Скрытой борьбой с Лермонтовым была доныне вся русская литература, — не предстоит ли нам борьба с Пушкиным?
С вечной истиной бороться нельзя, Пушкин — такая же вечная истина, как Лермонтов, или, вернее, одна из двух половин этой истины. Нельзя бороться с Пушкиным как с одним из двух, но можно как с единственным.
Вопрос не в том, как Пушкина победить Лермонтовым, — вопрос, от которого зависит наше спасение или погибель: как соединить себя с народом, наше созерцание с нашим действием, Пушкина с Лермонтовым?
ГРЯДУЩИЙ ХАМ
I«Мещанство победит и должно победить, — пишет Герцен в 1864 году в статье „Концы и начала“ — Да, любезный друг, пора прийти к спокойному и смиренному сознанию, что мещанство — окончательная форма западной цивилизации».

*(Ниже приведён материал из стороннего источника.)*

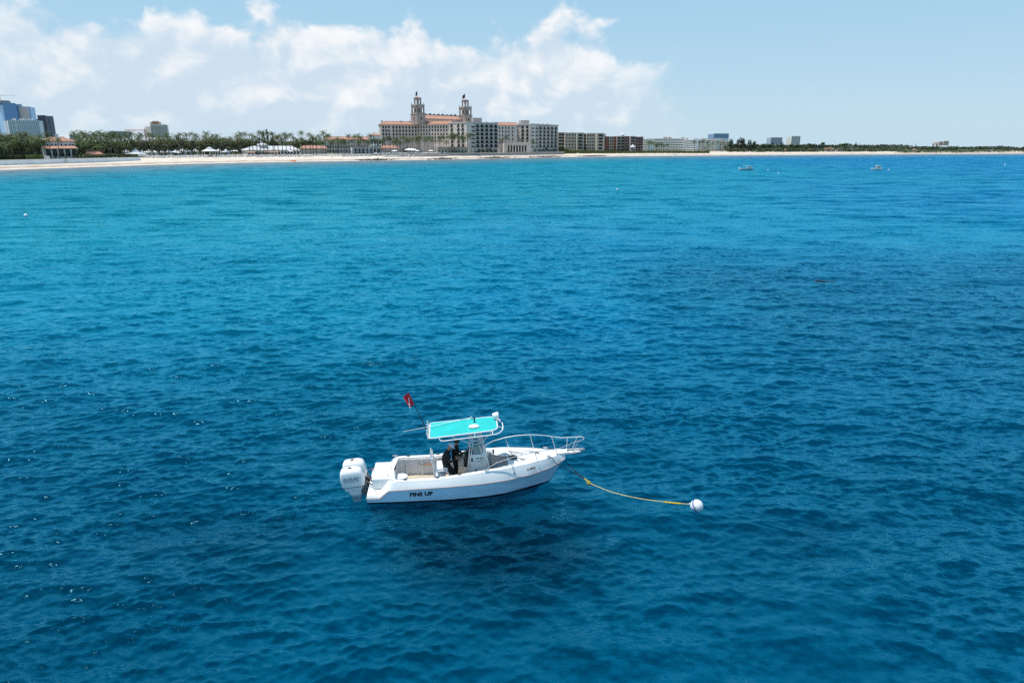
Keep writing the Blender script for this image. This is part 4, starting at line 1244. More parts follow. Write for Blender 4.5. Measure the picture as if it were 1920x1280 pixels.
# ------------------------------------------------------------------ vegetation
def leaf_mat(name, a, b_, trans=0.25):
    m = bpy.data.materials.new(name); m.use_nodes = True
    g = NT(m.node_tree); b = g.n['Principled BSDF']
    oi = g.node('ShaderNodeObjectInfo').outputs['Random']
    P = g.node('ShaderNodeNewGeometry').outputs['Position']
    f = g.m('ADD', g.m('MULTIPLY', oi, 0.5), g.m('MULTIPLY', g.noise(P, 0.5, 3, 0.6), 0.6))
    g.put(b.inputs['Base Color'], g.mix(g.ramp(f, 0.25, 0.85), a, b_))
    b.inputs['Roughness'].default_value = 0.6
    b.inputs['Specular IOR Level'].default_value = 0.3
    return m

M_PALM = leaf_mat('palm_frond_green', (0.028, 0.054, 0.014), (0.125, 0.160, 0.042))
M_DATE = leaf_mat('date_palm_olive', (0.034, 0.050, 0.017), (0.140, 0.145, 0.052))
M_LEAF = leaf_mat('broad_leaf_green', (0.018, 0.036, 0.012), (0.060, 0.085, 0.025))
M_LEAFB = leaf_mat('bright_leaf_green', (0.05, 0.09, 0.02), (0.12, 0.17, 0.04))
M_PINE = leaf_mat('pine_needle_green', (0.014, 0.026, 0.014), (0.040, 0.056, 0.026))
M_TRUNK = mat('palm_trunk', (0.10, 0.08, 0.06), 0.95, vary=0.25, vscale=2.0)
M_BARK = mat('dark_bark', (0.085, 0.065, 0.05), 0.95, vary=0.25, vscale=2.0)

def palm_crown(seed, n=20, L=4.2, droop=1.0, upright=0.5, wid=0.55):
    """feather fronds springing from one point; each leaflet is a narrow blade"""
    r = random.Random(seed); mb = MB()
    for i in range(n):
        az = i * 2.39996 + r.uniform(-0.3, 0.3)
        t0 = 1.25 - 1.55 * (i / n) ** 0.85 + r.uniform(-0.15, 0.15)       # starting elevation of the frond
        ln = L * r.uniform(0.8, 1.12)
        pts = []; p = Vector((0, 0, 0)); e = t0; ca, sa = math.cos(az), math.sin(az)
        segs = 6
        for k in range(segs + 1):
            pts.append(p.copy())
            p = p + Vector((ca * math.cos(e), sa * math.cos(e), math.sin(e))) * (ln / segs)
            e -= droop * (0.22 + 0.10 * k) * r.uniform(0.8, 1.2)
        side = Vector((-sa, ca, 0))
        for k in range(segs):
            a, b = pts[k], pts[k + 1]; d = (b - a)
            w = wid * (0.6 + 0.9 * math.sin(math.pi * min(1, (k + 0.8) / segs))) * L / 4.2
            up = side.cross(d).normalized()
            mb.tri(a - up * 0.05, b, a + up * 0.05)
            for s in (-1, 1):
                for q in (0.15, 0.6):
                    o = a + d * q
                    tip = o + side * s * w * r.uniform(0.8, 1.1) + d.normalized() * 0.55 * w - Vector((0, 0, 0.45 * w * r.uniform(0.6, 1.5)))
                    mb.tri(o - d * 0.16, o + d * 0.18, tip)
        # tip
        mb.tri(pts[-2] + side * 0.1, pts[-2] - side * 0.1, pts[-1])
    for i in range(5):                                                    # dead skirt / fruit at the heart
        a = i * 1.26; mb.tri((0.25 * math.cos(a), 0.25 * math.sin(a), 0.1), (0.25 * math.cos(a + 1), 0.25 * math.sin(a + 1), 0.1), (0.5 * math.cos(a + .5), 0.5 * math.sin(a + .5), -0.8))
    return mb

def trunk_mesh(name, bend, r0=0.24, r1=0.15, m=None, seg=7):
    mb = MB(); pts = []; rad = []
    for k in range(6):
        t = k / 5; pts.append((bend * t * t, bend * 0.4 * math.sin(t * 2.2), t)); rad.append(r0 * (1.35 if k == 0 else 1) * (1 - t) + r1 * t)
    mb.tube(pts, rad, seg)
    return mb.mesh(name, m or M_TRUNK, smooth=True)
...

Трудно заподозрить Герцена в нелюбви к Европе. Ведь это именно один из тех русских людей, у которых, по выражению Достоевского, «две родины: наша Русь и Европа». Может быть, он сам не знал, кого любит больше, Россию или Европу. Подобно другу своему Бакунину, он был убежден, что последнее освобождение есть дело не какого-либо одного народа, а всех народов вместе, всего человечества и что народ может освободиться окончательно, только отрекаясь от своей национальной обособленности и входя в круг всечеловеческой жизни. «Все-человечество», которое у Пушкина было эстетическим созерцанием, у Герцена, первого из русских людей, становится жизненным действием, подвигом. Он пожертвовал не отвлеченно, а реально своей любви к Европе своей любовью к России. Для Европы сделался вечным изгнанником, жил для нее и готов был умереть за нее. В минуты уныния и разочарования жалел, что не взял ружья, которое предлагал ему один работник во время революции 1848 года в Париже и не умер на баррикадах.
Ежели такой человек усомнился в Европе, то не потому, что мало, а потому, что слишком верил в нее. И когда он произносит свой приговор: «я вижу неминуемую гибель старой Европы и не жалею ничего из существующего», когда утверждает, что в дверях старого мира — «не Каталина, а смерть», и на лбу его цицероновское: «vixerunt», — то можно не принимать этого приговора, — я лично его не принимаю, — но нельзя не признать, что в устах Герцена он имеет страшный вес.